When Jimenez saw in her inbox about a month and a half ago an email from an unfamiliar sender, with a subject line of something like "Happy birthday Jillian," she was blown away when she watched the included video. And sitting on the secret until the party was incredibly hard, she said.
She told only her husband, Gilbert, and the tech team at her workplace, Ceres Unified School District, because she needed some help in figuring out how to play the video at Jillian's birthday party. She didn't even tell older daughter Lia, a junior at California State University, Fresno. "We knew the energy would be different if it was a surprise for everyone."

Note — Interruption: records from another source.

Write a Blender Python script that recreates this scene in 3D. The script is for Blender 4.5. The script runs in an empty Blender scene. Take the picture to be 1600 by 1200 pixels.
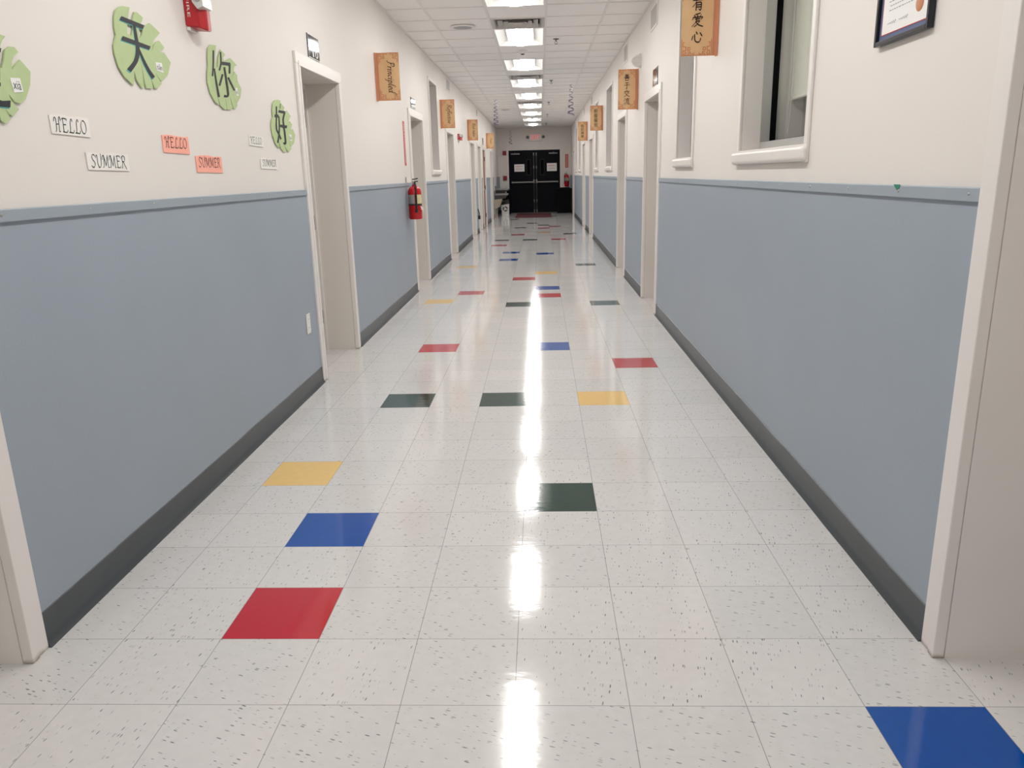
import bpy, bmesh, math, random
from mathutils import Vector, Matrix
random.seed(7)
C = bpy.context.scene.collection
SC = bpy.context.scene

# ------------------------------------------------------------------ camera, world, exposure
F_PX, PITCH, YAW, ROLL = 1205.70, 0.264691, -0.041976, -0.024864
CAM = Vector((0.0883, -2.0561, 1.3593))
def camera():
    cy, sy, cp, sp = math.cos(YAW), math.sin(YAW), math.cos(PITCH), math.sin(PITCH)
    f = Vector((sy*cp, cy*cp, -sp)); r = Vector((cy, -sy, 0)); u = r.cross(f)
    cr, sr = math.cos(ROLL), math.sin(ROLL)
    r2 = cr*r + sr*u; u2 = -sr*r + cr*u
    cam = bpy.data.cameras.new('camera'); cam.sensor_width = 36.0; cam.lens = F_PX/1600*36.0
    cam.clip_start = 0.02; cam.clip_end = 100
    o = bpy.data.objects.new('camera', cam); C.objects.link(o)
    m = Matrix((( r2.x, u2.x, -f.x, CAM.x), (r2.y, u2.y, -f.y, CAM.y), (r2.z, u2.z, -f.z, CAM.z), (0, 0, 0, 1)))
    o.matrix_world = m
    SC.camera = o
camera()
w = bpy.data.worlds.new('world'); SC.world = w; w.use_nodes = True
w.node_tree.nodes['Background'].inputs[0].default_value = (0.9, 0.95, 1, 1)
w.node_tree.nodes['Background'].inputs[1].default_value = 0.02
SC.view_settings.view_transform = 'Standard'; SC.view_settings.look = 'None'
SC.view_settings.exposure = 0.0; SC.view_settings.gamma = 1.0; SC.view_settings.use_curve_mapping = False
SC.cycles.max_bounces = 10; SC.cycles.diffuse_bounces = 6; SC.cycles.glossy_bounces = 5
SC.cycles.transmission_bounces = 6; SC.cycles.transparent_max_bounces = 8
SC.cycles.caustics_reflective = False; SC.cycles.caustics_refractive = False
SC.cycles.sample_clamp_indirect = 6.0
LIGHT = 42.0        # radiance of the lamp lenses

# ------------------------------------------------------------------ place
XL, XR, ZC, YB, YE = -1.447, 1.208, 2.967, -5.0, 27.0
T = 0.3048
RZ0, RZ1 = 1.263, 1.300       # chair rail
TH = 0.34                     # wall thickness
GX = [XL, -1.05, -0.44, 0.17, 0.78, XR]      # ceiling grid lines
GY0, GP = 6.27, 0.61
LAMPS = [2.61 + 2.44*k for k in range(-2, 10)]

# ------------------------------------------------------------------ materials
def srgb(r, g, b):
    def f(c):
        c /= 255.0
        return c/12.92 if c <= 0.04045 else ((c+0.055)/1.055)**2.4
    return (f(r), f(g), f(b))
def mat(name, col, rough=0.5, metal=0.0, vary=0.04, vscale=6.0, bump=0.0, bscale=80.0, spec=0.5, emit=0.0):
    m = bpy.data.materials.new(name); m.use_nodes = True
    nt = m.node_tree; n = nt.nodes; l = nt.links; b = n['Principled BSDF']
    b.inputs['Roughness'].default_value = rough; b.inputs['Metallic'].default_value = metal
    b.inputs['Specular IOR Level'].default_value = spec
    tc = n.new('ShaderNodeTexCoord')
    no = n.new('ShaderNodeTexNoise'); no.inputs['Scale'].default_value = vscale; no.inputs['Detail'].default_value = 4
    l.new(tc.outputs['Object'], no.inputs['Vector'])
    mx = n.new('ShaderNodeMix'); mx.data_type = 'RGBA'
    mx.inputs['A'].default_value = tuple(max(0, c*(1-vary)) for c in col) + (1,)
    mx.inputs['B'].default_value = tuple(min(1, c*(1+vary)) for c in col) + (1,)
    l.new(no.outputs['Fac'], mx.inputs['Factor']); l.new(mx.outputs['Result'], b.inputs['Base Color'])
    if bump:
        bn = n.new('ShaderNodeTexNoise'); bn.inputs['Scale'].default_value = bscale; bn.inputs['Detail'].default_value = 3
        l.new(tc.outputs['Object'], bn.inputs['Vector'])
        bp = n.new('ShaderNodeBump'); bp.inputs['Strength'].default_value = bump; bp.inputs['Distance'].default_value = 0.002
        l.new(bn.outputs['Fac'], bp.inputs['Height']); l.new(bp.outputs['Normal'], b.inputs['Normal'])
    if emit:
        l.new(mx.outputs['Result'], b.inputs['Emission Color']); b.inputs['Emission Strength'].default_value = emit
    return m
M = {}
M['wall'] = mat('wall_paint', (0.785, 0.745, 0.705), 0.55, vary=0.015, vscale=1.5, bump=0.15, bscale=140, spec=0.3)
M['blue'] = mat('blue_paint', (0.330, 0.382, 0.440), 0.42, vary=0.05, vscale=2.2, bump=0.2, bscale=90, spec=0.35)
M['bluerail'] = mat('blue_rail_paint', (0.33, 0.38, 0.43), 0.4, vary=0.03, spec=0.35)
M['base'] = mat('rubber_base', (0.058, 0.066, 0.072), 0.33, vary=0.1, vscale=9, bump=0.1, bscale=30)
M['trim'] = mat('white_gloss_paint', (0.80, 0.765, 0.735), 0.35, vary=0.02, vscale=3)
M['jamb'] = mat('jamb_paint', (0.73, 0.69, 0.645), 0.45, vary=0.02, vscale=3)
M['leafdoor'] = mat('brown_wood_door', srgb(134, 96, 70), 0.45, vary=0.12, vscale=9)
M['steel'] = mat('brushed_steel', (0.55, 0.55, 0.54), 0.35, metal=1.0)
M['alu'] = mat('aluminium_frame', (0.50, 0.50, 0.48), 0.42, metal=0.3)
M['hinge'] = mat('dark_hinge', (0.05, 0.045, 0.04), 0.4, metal=0.8)
M['black'] = mat('black_plastic', (0.012, 0.012, 0.013), 0.45)
M['blackdoor'] = mat('black_door_paint', (0.006, 0.006, 0.009), 0.5, spec=0.08)
M['leaftaupe'] = mat('taupe_door_paint', (0.36, 0.33, 0.30), 0.45)
M['leafpale'] = mat('pale_door_paint', (0.62, 0.59, 0.555), 0.45)
M['blackbin'] = mat('black_bin_plastic', (0.003, 0.004, 0.004), 0.6, spec=0.08)
M['blackpane'] = mat('dark_pane', (0.001, 0.001, 0.001), 0.3, spec=0.03)
M['red'] = mat('red_plastic', srgb(178, 30, 40), 0.3)
M['redalarm'] = mat('dark_red_metal', srgb(140, 24, 34), 0.35)
M['dullalu'] = mat('dull_aluminium', (0.24, 0.235, 0.23), 0.45, metal=0.5)
M['card'] = mat('card_paper', (0.85, 0.825, 0.79), 0.8)
M['redcan'] = mat('red_enamel', srgb(190, 18, 28), 0.25)
M['redsign'] = mat('red_sign', srgb(196, 70, 62), 0.4)
M['white'] = mat('white_plastic', (0.78, 0.76, 0.73), 0.4)
M['paper'] = mat('white_paper', (0.87, 0.86, 0.84), 0.8)
M['orange'] = mat('orange_paper', srgb(255, 180, 162), 0.8, spec=0.2)
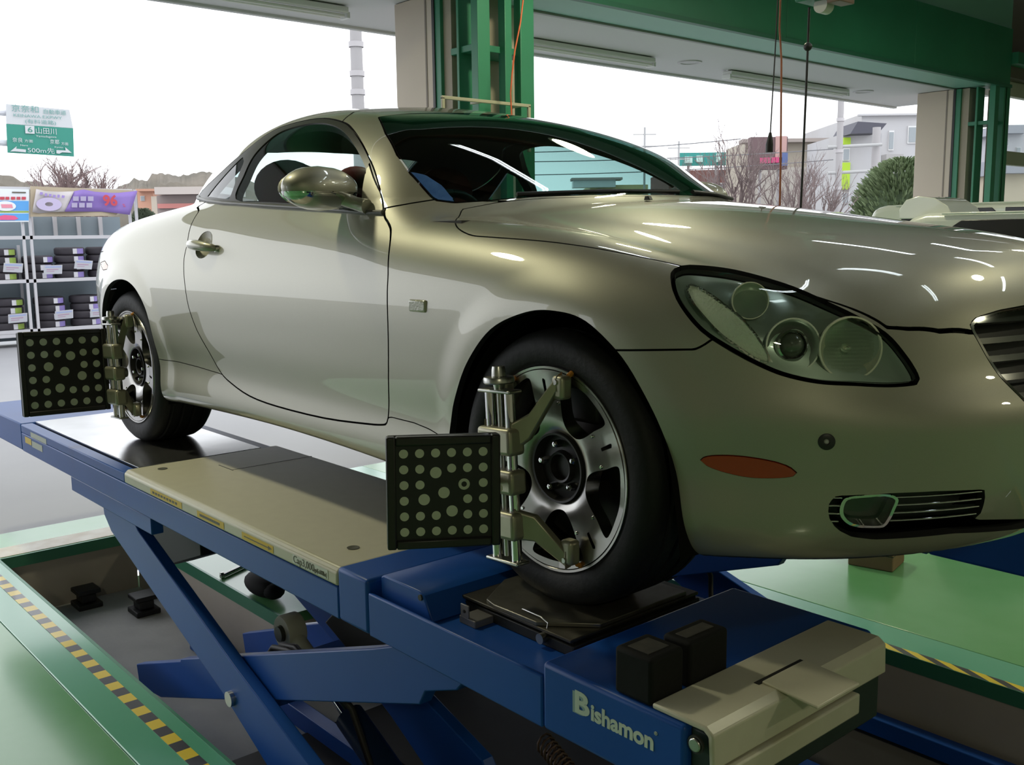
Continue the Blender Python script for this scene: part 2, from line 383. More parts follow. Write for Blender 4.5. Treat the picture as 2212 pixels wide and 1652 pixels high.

When Johnson went into detail about her, "her mouth just dropped more and more," Jimenez said.
And Jillian said her mom's efforts had the desired effect of reminding her that her dreams, no matter how big, can be realized.
"I wouldn’t be at all surprised," Jimenez said in her letter to Johnson, "if one day you happen to be in London and a tall girl with caramel-colored eyes and a dopey grin approaches and asks you to write, 'Can you smell what The Rock is cooking?' on her Oxford sweatshirt."